◆ **WORK INSTRUCTIONS**: Check each line for the string "picture" and give only the count of lines that have it.

◆ **SUPPLIED MATERIAL**:

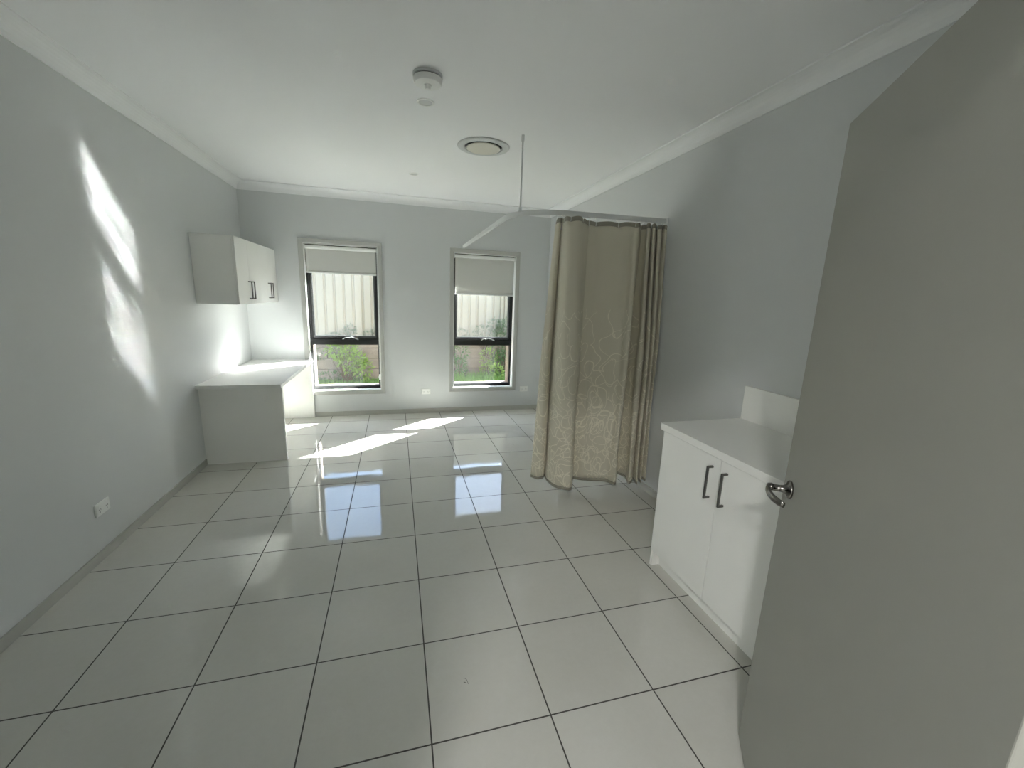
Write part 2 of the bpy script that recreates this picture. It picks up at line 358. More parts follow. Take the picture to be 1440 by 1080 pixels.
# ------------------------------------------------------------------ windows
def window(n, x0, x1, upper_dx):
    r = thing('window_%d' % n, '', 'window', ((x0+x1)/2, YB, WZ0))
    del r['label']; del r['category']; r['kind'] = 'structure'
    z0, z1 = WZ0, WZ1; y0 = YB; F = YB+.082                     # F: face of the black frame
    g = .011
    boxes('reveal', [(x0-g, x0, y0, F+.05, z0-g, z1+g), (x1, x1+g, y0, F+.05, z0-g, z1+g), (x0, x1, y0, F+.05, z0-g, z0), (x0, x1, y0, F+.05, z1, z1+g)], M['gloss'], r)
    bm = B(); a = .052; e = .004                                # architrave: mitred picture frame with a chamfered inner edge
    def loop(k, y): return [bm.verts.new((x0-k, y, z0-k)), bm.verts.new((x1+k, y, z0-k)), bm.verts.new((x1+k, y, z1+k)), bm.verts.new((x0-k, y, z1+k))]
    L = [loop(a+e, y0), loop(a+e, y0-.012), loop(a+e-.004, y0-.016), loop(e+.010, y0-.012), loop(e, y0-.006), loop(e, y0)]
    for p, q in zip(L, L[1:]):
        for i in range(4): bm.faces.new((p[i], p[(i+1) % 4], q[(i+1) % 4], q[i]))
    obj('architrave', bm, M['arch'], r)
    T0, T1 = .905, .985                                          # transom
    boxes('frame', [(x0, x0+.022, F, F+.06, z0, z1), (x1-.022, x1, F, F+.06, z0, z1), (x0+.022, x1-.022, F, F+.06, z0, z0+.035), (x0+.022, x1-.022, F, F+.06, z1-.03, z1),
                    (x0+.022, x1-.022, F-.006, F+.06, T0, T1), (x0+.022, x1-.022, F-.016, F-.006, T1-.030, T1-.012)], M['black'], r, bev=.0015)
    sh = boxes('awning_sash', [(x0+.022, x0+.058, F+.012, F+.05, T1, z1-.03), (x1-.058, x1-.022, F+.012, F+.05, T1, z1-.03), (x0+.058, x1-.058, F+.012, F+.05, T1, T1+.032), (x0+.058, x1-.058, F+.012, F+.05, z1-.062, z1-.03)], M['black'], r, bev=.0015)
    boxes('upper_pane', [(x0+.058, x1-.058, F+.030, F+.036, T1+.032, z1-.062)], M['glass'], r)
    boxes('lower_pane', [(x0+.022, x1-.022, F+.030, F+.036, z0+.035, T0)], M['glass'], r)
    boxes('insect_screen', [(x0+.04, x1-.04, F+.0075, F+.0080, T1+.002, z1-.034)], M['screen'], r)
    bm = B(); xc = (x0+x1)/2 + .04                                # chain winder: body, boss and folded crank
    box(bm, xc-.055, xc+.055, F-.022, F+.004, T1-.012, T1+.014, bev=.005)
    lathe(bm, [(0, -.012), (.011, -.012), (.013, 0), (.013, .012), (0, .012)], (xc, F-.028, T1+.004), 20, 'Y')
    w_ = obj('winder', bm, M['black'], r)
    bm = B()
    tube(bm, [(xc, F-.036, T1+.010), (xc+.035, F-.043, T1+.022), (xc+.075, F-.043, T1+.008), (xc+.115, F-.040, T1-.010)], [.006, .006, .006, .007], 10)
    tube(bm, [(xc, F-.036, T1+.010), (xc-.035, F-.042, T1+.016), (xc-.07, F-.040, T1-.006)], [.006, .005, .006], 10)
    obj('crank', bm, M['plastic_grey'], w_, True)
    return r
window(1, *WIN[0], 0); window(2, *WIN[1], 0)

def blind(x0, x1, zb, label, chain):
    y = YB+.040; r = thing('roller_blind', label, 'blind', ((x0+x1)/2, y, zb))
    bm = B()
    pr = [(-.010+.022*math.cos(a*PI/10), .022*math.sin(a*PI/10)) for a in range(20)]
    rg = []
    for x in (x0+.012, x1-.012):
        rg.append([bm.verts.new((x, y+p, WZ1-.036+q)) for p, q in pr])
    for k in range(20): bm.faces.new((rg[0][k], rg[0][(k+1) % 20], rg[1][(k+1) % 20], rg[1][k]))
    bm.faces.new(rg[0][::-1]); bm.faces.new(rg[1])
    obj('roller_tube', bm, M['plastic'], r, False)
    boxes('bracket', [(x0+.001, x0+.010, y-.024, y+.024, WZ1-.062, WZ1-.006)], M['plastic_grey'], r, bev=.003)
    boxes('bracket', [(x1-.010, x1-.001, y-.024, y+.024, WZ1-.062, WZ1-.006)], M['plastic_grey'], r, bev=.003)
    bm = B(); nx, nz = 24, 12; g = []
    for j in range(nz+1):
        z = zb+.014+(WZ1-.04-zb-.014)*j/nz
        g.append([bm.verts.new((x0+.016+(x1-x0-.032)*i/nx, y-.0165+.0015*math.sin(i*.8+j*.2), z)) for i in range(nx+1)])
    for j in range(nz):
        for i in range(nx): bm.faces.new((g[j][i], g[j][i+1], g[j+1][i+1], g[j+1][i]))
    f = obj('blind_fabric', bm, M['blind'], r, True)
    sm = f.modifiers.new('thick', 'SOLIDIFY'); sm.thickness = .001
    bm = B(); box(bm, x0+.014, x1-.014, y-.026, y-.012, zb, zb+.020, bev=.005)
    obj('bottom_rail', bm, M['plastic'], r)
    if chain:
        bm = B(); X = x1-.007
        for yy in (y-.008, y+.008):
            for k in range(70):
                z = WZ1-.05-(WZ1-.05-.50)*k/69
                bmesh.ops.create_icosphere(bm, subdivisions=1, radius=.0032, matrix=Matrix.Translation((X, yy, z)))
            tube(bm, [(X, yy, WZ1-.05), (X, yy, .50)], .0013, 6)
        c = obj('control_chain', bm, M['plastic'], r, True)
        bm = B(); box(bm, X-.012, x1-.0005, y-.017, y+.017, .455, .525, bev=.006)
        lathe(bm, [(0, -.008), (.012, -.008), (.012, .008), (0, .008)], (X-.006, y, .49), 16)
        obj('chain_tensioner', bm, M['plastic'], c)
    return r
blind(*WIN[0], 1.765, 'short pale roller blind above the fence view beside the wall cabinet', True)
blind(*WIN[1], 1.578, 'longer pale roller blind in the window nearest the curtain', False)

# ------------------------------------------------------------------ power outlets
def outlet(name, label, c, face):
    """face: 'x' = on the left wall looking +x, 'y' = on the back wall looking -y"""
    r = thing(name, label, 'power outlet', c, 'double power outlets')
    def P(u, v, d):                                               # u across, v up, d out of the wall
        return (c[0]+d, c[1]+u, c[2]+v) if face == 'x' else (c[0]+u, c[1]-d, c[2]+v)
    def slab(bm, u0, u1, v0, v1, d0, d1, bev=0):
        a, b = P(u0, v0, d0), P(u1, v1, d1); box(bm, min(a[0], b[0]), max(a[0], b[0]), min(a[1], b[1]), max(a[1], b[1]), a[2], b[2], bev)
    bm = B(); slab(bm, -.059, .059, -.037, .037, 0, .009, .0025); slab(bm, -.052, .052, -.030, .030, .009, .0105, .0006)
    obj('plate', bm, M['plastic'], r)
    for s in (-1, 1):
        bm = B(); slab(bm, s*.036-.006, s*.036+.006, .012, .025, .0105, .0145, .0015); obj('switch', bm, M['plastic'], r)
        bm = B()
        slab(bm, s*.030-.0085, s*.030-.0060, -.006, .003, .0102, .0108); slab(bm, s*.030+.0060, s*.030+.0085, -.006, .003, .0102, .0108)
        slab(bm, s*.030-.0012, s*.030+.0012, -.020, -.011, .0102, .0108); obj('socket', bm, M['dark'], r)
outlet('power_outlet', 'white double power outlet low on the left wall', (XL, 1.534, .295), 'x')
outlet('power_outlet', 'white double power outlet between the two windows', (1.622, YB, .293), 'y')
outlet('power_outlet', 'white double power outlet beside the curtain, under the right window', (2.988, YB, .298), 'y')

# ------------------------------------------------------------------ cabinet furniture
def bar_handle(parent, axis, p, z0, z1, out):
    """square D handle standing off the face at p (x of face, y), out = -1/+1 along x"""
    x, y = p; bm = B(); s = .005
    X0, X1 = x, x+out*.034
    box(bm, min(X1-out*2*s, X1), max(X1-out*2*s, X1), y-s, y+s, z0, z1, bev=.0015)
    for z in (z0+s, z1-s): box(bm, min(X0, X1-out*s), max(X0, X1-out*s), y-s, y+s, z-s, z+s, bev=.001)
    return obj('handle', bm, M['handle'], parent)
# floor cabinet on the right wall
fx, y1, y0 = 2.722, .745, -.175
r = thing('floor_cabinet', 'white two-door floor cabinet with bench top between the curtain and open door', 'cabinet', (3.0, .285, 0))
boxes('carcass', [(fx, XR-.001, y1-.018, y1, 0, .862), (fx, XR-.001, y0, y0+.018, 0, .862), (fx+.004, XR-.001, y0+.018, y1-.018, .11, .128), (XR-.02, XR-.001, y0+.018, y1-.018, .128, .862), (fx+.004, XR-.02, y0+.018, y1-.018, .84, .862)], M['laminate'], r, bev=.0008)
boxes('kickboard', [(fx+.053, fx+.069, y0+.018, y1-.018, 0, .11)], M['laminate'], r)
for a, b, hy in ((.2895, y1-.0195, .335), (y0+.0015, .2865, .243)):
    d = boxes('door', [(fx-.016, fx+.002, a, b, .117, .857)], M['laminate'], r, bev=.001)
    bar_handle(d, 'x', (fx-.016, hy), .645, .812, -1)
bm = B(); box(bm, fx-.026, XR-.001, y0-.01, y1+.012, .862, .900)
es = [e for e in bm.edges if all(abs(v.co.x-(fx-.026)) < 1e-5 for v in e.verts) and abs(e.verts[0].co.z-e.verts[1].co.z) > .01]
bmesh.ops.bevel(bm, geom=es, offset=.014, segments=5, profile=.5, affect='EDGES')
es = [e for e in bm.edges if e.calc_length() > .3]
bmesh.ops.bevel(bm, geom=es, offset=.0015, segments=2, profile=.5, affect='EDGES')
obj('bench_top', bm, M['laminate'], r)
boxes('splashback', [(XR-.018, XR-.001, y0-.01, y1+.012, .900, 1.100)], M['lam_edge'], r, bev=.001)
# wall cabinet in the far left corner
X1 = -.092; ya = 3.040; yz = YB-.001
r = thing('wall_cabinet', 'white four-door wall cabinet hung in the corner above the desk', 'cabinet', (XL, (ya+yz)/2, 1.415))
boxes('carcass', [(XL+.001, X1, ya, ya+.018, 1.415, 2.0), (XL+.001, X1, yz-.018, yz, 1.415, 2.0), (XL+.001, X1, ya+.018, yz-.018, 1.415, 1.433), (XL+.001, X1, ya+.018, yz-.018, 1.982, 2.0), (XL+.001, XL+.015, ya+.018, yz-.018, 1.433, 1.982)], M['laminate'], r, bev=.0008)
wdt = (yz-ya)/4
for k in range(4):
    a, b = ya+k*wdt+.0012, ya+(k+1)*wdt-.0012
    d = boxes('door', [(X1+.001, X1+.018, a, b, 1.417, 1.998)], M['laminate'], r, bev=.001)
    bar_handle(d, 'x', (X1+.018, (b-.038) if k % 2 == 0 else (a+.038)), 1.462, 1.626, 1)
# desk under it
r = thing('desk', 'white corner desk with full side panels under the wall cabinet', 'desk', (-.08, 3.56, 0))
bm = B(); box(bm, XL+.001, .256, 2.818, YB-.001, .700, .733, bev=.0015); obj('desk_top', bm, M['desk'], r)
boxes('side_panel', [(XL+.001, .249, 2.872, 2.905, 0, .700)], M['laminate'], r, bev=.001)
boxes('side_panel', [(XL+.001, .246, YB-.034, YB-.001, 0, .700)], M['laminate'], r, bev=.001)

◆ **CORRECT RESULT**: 2